**Task statement:** Quote the data exactly, first line to the line containing "return m, nt, b", with no pictures.
— start Provided data —
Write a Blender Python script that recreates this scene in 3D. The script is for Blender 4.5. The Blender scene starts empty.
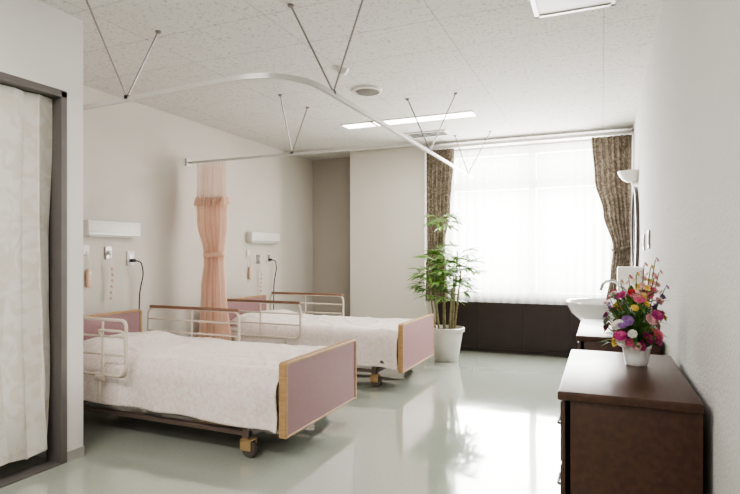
import bpy, bmesh, math, random
from mathutils import Vector, Matrix, noise
random.seed(7)
C = bpy.context.scene.collection
pi = math.pi

# ------------------------------------------------------------------ materials
def new_mat(name):
    m = bpy.data.materials.new(name); m.use_nodes = True
    nt = m.node_tree; b = nt.nodes['Principled BSDF']
    return m, nt, b

def pmat(name, col, rough=0.5, metal=0.0, var=0.0, vscale=8.0, bump=0.0, bscale=200.0, col2=None,
         stretch=None, spec=None, trans=0.0, coat=0.0, sheen=0.0, detail=3.0):
    m, nt, b = new_mat(name)
    b.inputs['Base Color'].default_value = (*col, 1)
    b.inputs['Roughness'].default_value = rough
    b.inputs['Metallic'].default_value = metal
    if spec is not None: b.inputs['Specular IOR Level'].default_value = spec
    if coat: b.inputs['Coat Weight'].default_value = coat; b.inputs['Coat Roughness'].default_value = 0.08
    if sheen: b.inputs['Sheen Weight'].default_value = sheen
    tc = nt.nodes.new('ShaderNodeTexCoord')
    src = tc.outputs['Object']
    if stretch:
        mp = nt.nodes.new('ShaderNodeMapping'); mp.inputs['Scale'].default_value = stretch
        nt.links.new(src, mp.inputs['Vector']); src = mp.outputs['Vector']
    n = nt.nodes.new('ShaderNodeTexNoise'); n.inputs['Scale'].default_value = vscale
    n.inputs['Detail'].default_value = detail
    nt.links.new(src, n.inputs['Vector'])
    r = nt.nodes.new('ShaderNodeValToRGB')
    c2 = col2 if col2 else tuple(max(0, c * (1 - var)) for c in col)
    r.color_ramp.elements[0].position = 0.35; r.color_ramp.elements[1].position = 0.65
    r.color_ramp.elements[0].color = (*c2, 1); r.color_ramp.elements[1].color = (*col, 1)
    nt.links.new(n.outputs['Fac'], r.inputs['Fac']); nt.links.new(r.outputs['Color'], b.inputs['Base Color'])
    if bump:
        n2 = nt.nodes.new('ShaderNodeTexNoise'); n2.inputs['Scale'].default_value = bscale
        nt.links.new(src, n2.inputs['Vector'])
        bp = nt.nodes.new('ShaderNodeBump'); bp.inputs['Strength'].default_value = bump
        bp.inputs['Distance'].default_value = 0.01
        nt.links.new(n2.outputs['Fac'], bp.inputs['Height']); nt.links.new(bp.outputs['Normal'], b.inputs['Normal'])
    return m

def emat(name, col, s):
    m, nt, b = new_mat(name)
    b.inputs['Base Color'].default_value = (*col, 1)
    b.inputs['Emission Color'].default_value = (*col, 1)
    b.inputs['Emission Strength'].default_value = s
    return m

M = {}
M['wall_l'] = pmat('wall_paper_warm', (0.64, 0.60, 0.545), 0.9, var=0.02, vscale=3, bump=0.2, bscale=160, spec=.2)
M['wall_p'] = pmat('wall_paper_pillar', (0.70, 0.665, 0.61), 0.9, var=0.02, vscale=3, bump=0.2, bscale=160, spec=.2)
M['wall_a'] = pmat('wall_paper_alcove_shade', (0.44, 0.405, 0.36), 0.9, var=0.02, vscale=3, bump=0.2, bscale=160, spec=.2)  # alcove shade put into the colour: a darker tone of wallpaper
M['wall_r'] = pmat('wall_paper_white', (0.59, 0.58, 0.56), 0.9, var=0.02, vscale=3, bump=0.6, bscale=75, spec=.25)
M['wall_c'] = pmat('wall_closet_paint', (0.74, 0.72, 0.69), 0.9, var=0.02, vscale=3, bump=0.15, bscale=200, spec=.2)
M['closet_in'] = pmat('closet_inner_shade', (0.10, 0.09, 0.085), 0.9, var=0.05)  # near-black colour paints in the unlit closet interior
M['base'] = pmat('baseboard_vinyl', (0.40, 0.39, 0.37), 0.5, var=0.05)
M['metal_dark'] = pmat('grey_steel_frame', (0.15, 0.138, 0.13), 0.5, metal=0.1, var=0.08)
M['rail'] = pmat('cream_enamel', (0.62, 0.60, 0.575), 0.35, metal=0.3, var=0.03)
M['bedsteel'] = pmat('cream_bed_steel', (0.66, 0.58, 0.50), 0.3, var=0.04)
M['rod'] = pmat('grey_rod', (0.30, 0.27, 0.26), 0.35, metal=0.5, var=0.05)
M['oak'] = pmat('light_oak', (0.48, 0.30, 0.15), 0.45, col2=(0.40, 0.24, 0.11), vscale=6, stretch=(2, 2, 14))
M['oakh'] = pmat('walnut_rail_wood', (0.25, 0.14, 0.09), 0.35, col2=(0.19, 0.10, 0.065), vscale=6, stretch=(2, 12, 12))
M['mauve'] = pmat('mauve_laminate', (0.345, 0.195, 0.205), 0.5, var=0.05, vscale=30)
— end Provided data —
**Correct result:**
Write a Blender Python script that recreates this scene in 3D. The script is for Blender 4.5. The Blender scene starts empty.
import bpy, bmesh, math, random
from mathutils import Vector, Matrix, noise
random.seed(7)
C = bpy.context.scene.collection
pi = math.pi

# ------------------------------------------------------------------ materials
def new_mat(name):
    m = bpy.data.materials.new(name); m.use_nodes = True
    nt = m.node_tree; b = nt.nodes['Principled BSDF']
    return m, nt, b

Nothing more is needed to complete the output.